C’est semble-t-il ce message qu’a transmis Rached Ghannouchi à Béji Caïd Essebsi en souhaitant qu’il en fasse part à Nidaa Tounès le parti qu’il a fondé et dont le directeur exécutif est son propre fils et à l’UGTT, l’organisation que préside Noureddine Taboubi devenu ces quelques mois un intime du Chef de l’Etat.

Le chef d’Ennahdha espérait ainsi que la parenthèse de la crise gouvernementale sera close et que le feu vert soit donné à Youssef Chahed pour procéder au remaniement auquel il s’était attelé depuis des mois.

De sorte que le pays puisse entrer de plain pied dans la préparation des prochaines élections, une échéance que le parti islamiste voudrait voir se tenir à sa date prévue.

Un report de ces élections comme le bruit en a couru sera, selon les islamistes, non seulement catastrophique pour le processus démocratique dans le pays mais il est surtout inacceptable pour les partenaires extérieurs de la Tunisie. Les Etats Unis ont d’ailleurs dépêché une délégation du Congrès pour mettre en garde contre ce scénario dès qu’ils ont pris connaissance de ces rumeurs d’ajournement.

Si le président Essebsi a pris acte du message que lui a transmis Rached Ghannouchi sans broncher et peut être sans trop y croire, car les promesses selon le mot d’un homme politique français célèbre ne tiennent que pour ceux qui veulent bien y croire, ni Nidaa Tounés, ni encore moins l’UGTT ne semblent enclins à accepter le maintien de Youssef Chahed quels que soient les arguments, qui ne sont pas pour eux que de faux semblants.

Le parti dirigé par Hafedh Caïd Essebsi et la centrale syndicale conduite par Noureddine Taboubi veulent la tête de Chahed et rien ni personne ne peuvent les faire changer d’avis.

Nidaa Tounés a imaginé le scénario qu’il mettra en œuvre si Youssef Chahed ne lâchera pas prise. Il demandera aux ministres et secrétaires d’Etat nidaïstes de présenter en bloc leur démission. C’est le sens de la réunion convoquée par le directeur exécutif de ce parti à laquelle moins de la moitié des membres du gouvernement concerné aient pris part.

Même si les présents ont « délégué » à la direction du parti le soin de décider du moment d’activer ce scénario, rien ne dit que les membres du gouvernement concernés sauteront le pays le moment opportun. Mais cette menace agira comme une épée de Damoclès suspendue à la tête de Youssef Chahed.

Quant à l’UGTT, elle compte recourir à la grève générale dans le secteur privé.
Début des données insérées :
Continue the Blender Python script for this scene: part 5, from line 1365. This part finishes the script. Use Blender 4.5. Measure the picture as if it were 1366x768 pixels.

Selon Taboubi Il y a une forte probabilité pour que la centrale ouvrière décrète une grève générale dans le secteur public. La commission administrative se réunira le 13 septembre courant afin de prendre une décision à ce sujet, a-t-il ajouté.

La grève intervient en signe de protestation contre l’atermoiement du gouvernement face au dossier du secteur public et aux négociations sociales, a-t-il précisé en marge des travaux d’une conférence nationale tenue à Hammamet.

Ainsi on est revenu à la case départ. Ennahdha est attaché à la « stabilité gouvernementale » entendez par là le maintien de l’actuel gouvernement avec Youssef Chahed à sa tête, alors que Nidaa Tounés et l’UGTT réclament plus que jamais « un profond remaniement du gouvernement » c'est-à-dire le départ de toute l’équipe et son chef en premier.

Comme le président de la République ne dispose d’aucun moyen pour contraindre Youssef Chahed à jeter l’éponge, la seule issue reste la démission de celui-ci. A défaut de cette éventualité, la crise risque de perdurer plus que de raison.

Et le pays sera aux prises avec tous les dangers y compris, le scénario catastrophique d’une mise entre parenthèse de la transition démocratique.

Dans ces conditions, il ne faut pas s’attendre à une reprise des concertations de Carthage 2, ni à une mise en œuvre des 63 points sur lesquels le consensus a été réalisé.